[Start of Given records]

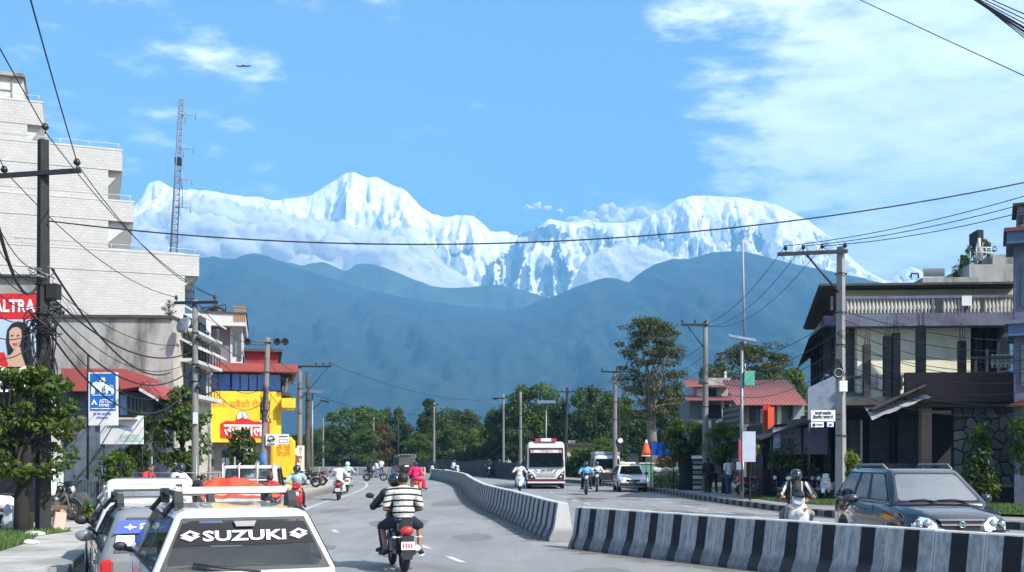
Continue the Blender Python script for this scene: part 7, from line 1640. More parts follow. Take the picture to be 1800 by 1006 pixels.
# black SUV
B_ = [(-2.14, .48, .98, .74), (-2.05, .34, 1.06, .83), (-1.6, .28, 1.09, .89), (-.6, .27, 1.10, .905), (.75, .27, 1.10, .905), (.95, .27, 1.085, .90), (1.35, .28, 1.03, .89), (1.75, .30, .95, .865), (1.98, .33, .86, .81), (2.09, .36, .74, .74), (2.13, .42, .60, .70)]
t = car('black_suv', 'shiny black SUV with roof rails and chrome grille just beyond the striped barrier', 'car', (7.55, 20.35, 0), R(181), B_, (-2.02, 1.22, .875, -1.55, .42, .655, 1.08), P_NAVY, 1.68, wheels=(-1.3, 1.3), wr=.34, hwheel=.895, glass=M_TINT, pane_top=.09)
SUV = t
for sx in (-1, 1):
    q = MB(); q.tube([(sx * .60, -1.35, 1.66), (sx * .61, -1.25, 1.74), (sx * .61, .1, 1.75), (sx * .60, .32, 1.66)], [.02, .025, .025, .02], 6); q.build('roof_rail', M_STEEL, t)
    # headlamp: chrome bowl, lens, indicator
    hl = MB(); P = [(.42, .68), (.44, .78), (.52, .85), (.64, .87), (.74, .83), (.79, .76), (.78, .67), (.50, .655)]
    def nose(x, z): return min(interp([(.60, 2.13), (.74, 2.095), (.80, 2.04), (.86, 1.985), (.92, 1.84)], z), interp([(.60, 2.13), (.70, 2.11), (.74, 2.07), (.81, 1.97), (.865, 1.75)], abs(x))) + .012
    hl.add([(sx * x, nose(x, z) + .012, z) for x, z in P] , [tuple(range(8))]); h = hl.build('headlamp', M_LAMP, t)
    hc = MB(); c_ = (.62, .77); PO = [(c_[0] + (x - c_[0]) * 1.12, c_[1] + (z - c_[1]) * 1.14) for x, z in P]
    hc.add([(sx * x, nose(x, z) + .006, z) for x, z in PO], [tuple(range(8))]); hc.build('chrome_surround', M_CHROME, h)
    for bxx, bz, br in ((.56, .77, .075), (.70, .76, .06)): q = MB(); q.ball((sx * bxx, nose(bxx, bz) + .0, bz), (br, .035, br), 14, 8); q.build('reflector', M_CHROME, h)
    q = MB(); q.bx(sx * .52, sx * .80, nose(.66, .66) + .0, nose(.66, .66) + .02, .645, .665); q.build('lamp_trim', M_PLASTIC, h)
    q = MB(); q.tube([(sx * .60, 2.08, .44), (sx * .60, 2.12, .44)], .07, 14); q.build('fog_lamp', M_CHROME, t)
q = MB(); q.prism([(-.36, .82), (.36, .82), (.30, .66), (-.30, .66)], 2.0, 2.118); q.build('grille', M_BLK, t)
q = MB(); q.prism([(-.40, .845), (.40, .845), (.38, .82), (-.38, .82)], 1.95, 2.12); q.prism([(-.36, .765), (.36, .765), (.34, .735), (-.34, .735)], 2.09, 2.135); q.build('grille_bar', M_CHROME, t)
q = MB(); q.ring((0, 2.145, .755), .05, .010, 20, 6, axis='y'); q.build('emblem_ring', M_CHROME, t); bpy.data.objects[t.children[-1].name].scale = (1.5, 1, 1)
q = MB(); M_ = Matrix.Translation((0, 2.14, .755)); q.prism([(-.045, -.035), (-.028, -.035), (-.010, .035), (-.028, .035)], -.004, .004, M=M_); q.prism([(.010, -.035), (.028, -.035), (.045, .035), (.028, .035)], -.004, .004, M=M_); q.bx(-.03, .03, -.004, .004, -.006, .008, M=M_); q.build('emblem_letter', mat('emblem_blue_chrome', (.2, .5, .6), .2, .8), t)
q = MB(); q.prism([(1.98, .36), (2.17, .40), (2.20, .52), (2.16, .60), (2.0, .60)], -.74, .74, axis='x'); q.build('front_bumper', P_NAVY, t, bevel=.03)
q = MB(); q.bx(-.72, .72, 2.10, 2.185, .595, .62); q.build('bumper_strip', M_CHROME, t); q = MB(); q.bx(-.22, .22, 2.19, 2.21, .50, .58); pl_ = q.build('number_plate', M_RED2, t)
text('\u0917 \u0967 \u091a \u0966\u0966', .06, M_INKW, pl_, Matrix.Translation((0, 2.214, .54)) @ Matrix.Rotation(R(180), 4, 'Z') @ FACE, width=.3)
for a, c in ((-.55, .05), (.02, .52)): q = MB(); q.tube([(a, 1.24, 1.10), ((a + c) / 2, 1.17, 1.14), (c, 1.19, 1.12)], .013, 5); q.build('wiper', M_PLASTIC, t)
for sx in (-1, 1): q = MB(); q.bx(sx * .895, sx * .905, -1.9, 1.0, 1.088, 1.10); q.build('window_chrome', M_CHROME, t)
q = MB(); q.bx(.900, .912, -.45, .35, .74, .77); q.build('red_reflection_strip', M_RED2, t) if False else None
# taxi, facing us
t = car('taxi', 'small white taxi with a yellow roof stripe, facing the camera near the right kerb', 'taxi', (6.45, 59.3, 0), R(180), HATCH(3.5, .78, .92), (-1.66, .80, .76, -1.44, .30, .58, .92), P_WHITE, 1.48, wheels=(-1.05, 1.1), glass=M_TINT)
q = MB(); q.bx(-.5, .5, .1, .28, 1.47, 1.53); q.build('yellow_roof_band', M_YEL, t, bevel=.02); q = MB(); q.bx(-.34, .34, -.3, -.1, 1.50, 1.60); q.build('roof_board', M_INKW, t, bevel=.02)
for sx in (-1, 1): q = MB(); q.bx(sx * .45, sx * .70, 1.66, 1.72, .55, .68); q.build('headlamp', M_LAMP, t, bevel=.03)
q = MB(); q.bx(-.36, .36, 1.70, 1.75, .56, .68); q.build('grille', M_BLK, t); q = MB(); q.bx(-.72, .72, 1.66, 1.80, .32, .50); q.build('bumper', M_PLASTIC, t, bevel=.03); q = MB(); q.bx(-.2, .2, 1.755, 1.77, .50, .62); q.build('number_plate', mat('plate_dark', (.10, .10, .09), .6), t)
q = MB(); q.ball((-1.03, .95, .66), (.22, .16, .14), 12, 8); o = q.build('white_helmet', P_WHITE, None, t.location, (0, 0, R(180))); o['label'] = 'white helmet-like ball seen beside the taxi front wheel at the kerb'; bpy.data.objects.remove(o)
# distant white car and dark jeep
t = car('distant_car', 'small white car in the far distance beyond the grey wall at left', 'car', (-26.3, 158, 0), R(200), HATCH(3.9, .84, .92), (-1.7, .9, .82, -1.44, .30, .62, .92), P_WHITE, 1.5, seats=False)
JB = [(-2.0, .5, 1.1, .84), (-1.95, .45, 1.15, .86), (.9, .45, 1.15, .86), (1.7, .5, 1.1, .84), (1.95, .55, .95, .78)]
t = car('dark_jeep', 'boxy dark jeep with a silver roof rack driving away ahead of the women', 'jeep', (-9.25, 92.5, 0), R(14), JB, (-1.96, .9, .84, -1.9, .6, .78, 1.15), P_BLACK, 1.92, wheels=(-1.25, 1.3), wr=.36)
roof_rack(t, -1.7, .4, .7, 2.0, 6, M_STEEL, M_STEEL); q = MB(); q.tube([(-.1, -2.18, .95), (-.1, -2.02, .95)], .34, 20); q.build('spare_wheel', M_TYRE, t); q = MB(); q.bx(-.25, .1, -2.22, -2.19, 1.05, 1.2); q.build('number_plate', M_WSIGN, t)
for sx in (-1, 1): q = MB(); q.bx(sx * .7, sx * .84, -2.03, -1.98, .75, .95); q.build('tail_lamp', M_TAIL, t)
# bus and van: box-bodied
def boxbus(name, label, cat, loc, rz, L, w, H, zb, pm, rnd=.22, nose_=.25, ws=(.45, .80)):
    t = thing(name, label, cat, loc, rz); b = MB(); secs = []
    for y, f, dz in ((-L / 2, .94, .06), (-L / 2 + .12, 1, 0), (L / 2 - .5, 1, 0), (L / 2 - .15, .985, .03), (L / 2, .93, .12)):
        P = rrect(-w * f, w * f, zb, H - dz, rnd, 0, 5); secs.append([(x * (1 - .11 * max(0, (z - zb) / (H - zb) - .35) ** 1.2), y - (.30 * max(0, (z - 1.2) / (H - 1.2)) ** 1.3 if y > L / 2 - .3 else 0), z) for x, z, _ in P])
    b.loft(secs); b.build('body', pm, t); return t
t = boxbus('minibus', 'white minibus with a red and white light bar on its roof, facing the camera', 'bus', (2.0, 66.6, 0), R(180), 6.6, 1.15, 2.78, .42, P_WHITE)
yf = 3.3
q = MB(); q.prism([(yf + .025, 1.32), (yf - .11, 2.08), (yf - .15, 2.08), (yf - .02, 1.32)], -.96, .96, axis='x'); q.build('windscreen', M_SCREEN, t); q = MB(); q.prism([(yf + .012, 1.28), (yf - .20, 2.42), (yf - .40, 2.42), (yf - .2, 1.28)], -1.0, 1.0, axis='x'); q.build('windscreen_frame', M_BLK, t)
for a in (-.5, .35): q = MB(); q.tube([(a, yf + .05, 1.34), (a + .35, yf - .02, 1.62)], .012, 5); q.build('wiper', M_PLASTIC, t)
q = MB(); q.bx(-.92, .92, yf - .2, yf - .10, 2.12, 2.30); s1 = q.build('destination_board', mat('destination_pink', (.55, .30, .28), .6, var=.2, vs=5), t); q = MB(); q.bx(-.7, .7, yf - .10, yf - .09, 2.14, 2.28); q.build('destination_text_band', M_INKW, s1)
text('\u092a\u094b\u0916\u0930\u093e', .16, M_INKR, s1, Matrix.Translation((0, yf - .085, 2.21)) @ Matrix.Rotation(R(180), 4, 'Z') @ FACE, width=.8)
q = MB(); q.bx(-.3, .3, yf - .5, yf - .2, 2.8, 2.98); lb = q.build('light_bar', M_INKW, t); 
for sx in (-1, 1): q = MB(); q.bx(sx * .3, sx * .62, yf - .5, yf - .2, 2.8, 2.97); q.build('red_lens', mat('light_bar_red', (.55, .03, .08), .3), lb)
for sx in (-1, 1):
    q = MB(); q.prism([(sx * .62, .60), (sx * 1.05, .62), (sx * 1.08, 1.08), (sx * .92, .98), (sx * .70, .75)], yf - .1, yf + .02); h = q.build('lamp_housing', M_BLK, t)
    for a, z in ((.85, .70), (.96, .88)): q = MB(); q.ball((sx * a, yf + .02, z), (.075, .03, .075), 12, 8); q.build('headlamp', M_CHROME, h)
    q = MB(); q.prism([(sx * .45, 1.0), (sx * .60, 1.02), (sx * .70, 1.2), (sx * .66, 1.2)], yf + .001, yf + .012); q.build('blue_grey_stripe', M_STEEL, t)
    q = MB(); q.ball((sx * 1.28, yf + .1, 1.75), (.07, .05, .2), 8, 6); q.tube([(sx * 1.1, yf - .05, 2.0), (sx * 1.27, yf + .08, 1.9)], .02, 5); q.build('wing_mirror', M_PLASTIC, t)
    for y in (-2.1, 2.2): wheel(t, sx * .98, y, .42, .24, sx)
q = MB(); q.bx(-.6, .6, yf + .0, yf + .02, .90, .93); q.bx(-.55, .55, yf, yf + .02, .80, .83); q.bx(-.6, .6, yf, yf + .02, .72, .74); q.build('grille_slat', M_STEEL, t)
q = MB(); q.bx(-1.08, 1.08, yf - .15, yf + .12, .46, .60); q.build('bumper', mat('bumper_red', (.16, .02, .02), .5), t, bevel=.03); q = MB(); q.bx(-1.1, 1.1, yf - .14, yf + .10, .34, .455); q.build('lower_bumper', M_WSIGN, t, bevel=.02)
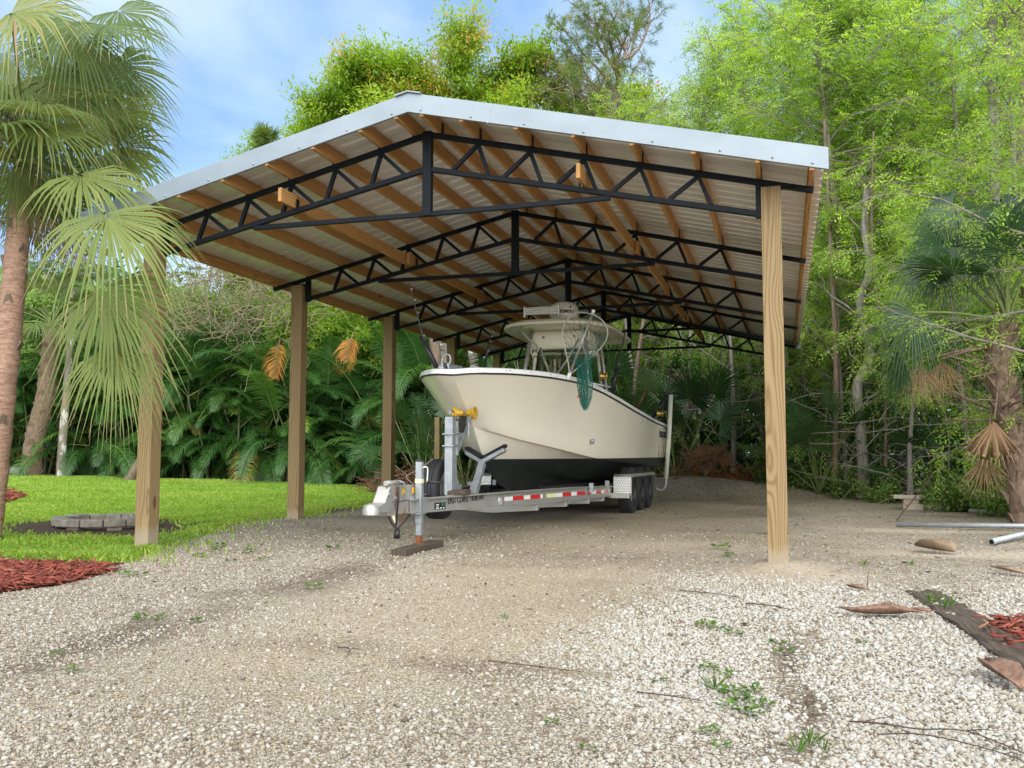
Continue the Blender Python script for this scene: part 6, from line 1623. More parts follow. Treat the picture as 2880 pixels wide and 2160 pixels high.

[End of Given records]

Short exercise: Give the count of lines in the data above that hold the string "Continue", with no additional words.

Answer to the problem: 2